1 Focal length is (unless stated otherwise) given in absolute terms, and not in Full-frame equivalent. For an understanding of whether the lens is wide/tele, see ‘Angle-of-view’.

2 Picture angle is given in degrees (based on manufacturers’ specs) and concerns the diagonal picture angle. Rule of thumb:
> 90 ° ==> Ultra-wide-angle
70–90 ° ==> Wide-angle
50–70 ° ==> Moderate wide-angle
40–50 ° ==> ‘Standard’ or ‘normal’ lens
20–40 ° ==> Short tele lens
10-20 ° ==> Tele lens
5-10 ° ==> Long tele lens
< 5 ° ==> Ultra-tele lens

3 Length is given from the mount flange to the front of lens at infinity.

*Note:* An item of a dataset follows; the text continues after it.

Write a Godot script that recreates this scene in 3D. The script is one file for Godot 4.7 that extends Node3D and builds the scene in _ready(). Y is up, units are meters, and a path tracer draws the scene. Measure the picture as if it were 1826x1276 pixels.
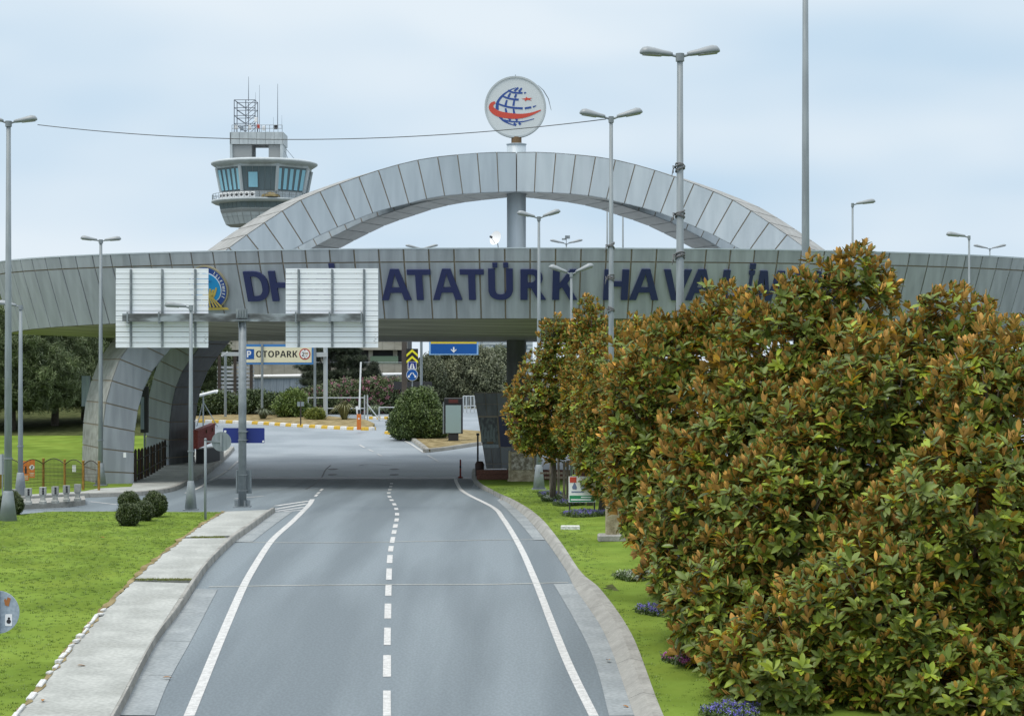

4 Diameter excludes protrusions such as rabbit ears or stop-down levers.

5 S=straight; R=rounded; C=(almost)circular at all apertures.

6 Online one can find many lengthy and heated disputes stating that only Jena/Oberkochen is the true Carl Zeiss. While many of these discussions are riddled with misconceptions and a poor grasp of facts and timings, they largely also tend to be tainted by ideologies. Those discussions that focus on claims of one or the other Zeiss not really having rights to using designs developed at pre-war Zeiss are especially ludicrous because after the war practically the entire patent catalogue of pre-war German patents was given freely to everyone (the allied saw this as a form of reparations), hence also kickstarting the Japanese optics industry’s ascendancy (the Japanese optics companies were the most avid users of German optics patents).

7 Apparently the reason for the name change away from Biotar was that Carl Zeiss Jena had recently settled its trademark dispute with Carl Zeiss Oberkochen, and would have forced to sell its lenses in the west without reference to the ‘Carl Zeiss’ name, but also without reference to pre-war design names such as Tessar, Sonnar and Biotar. Renaming the Biotar to Flexon neatly circumvented this problem.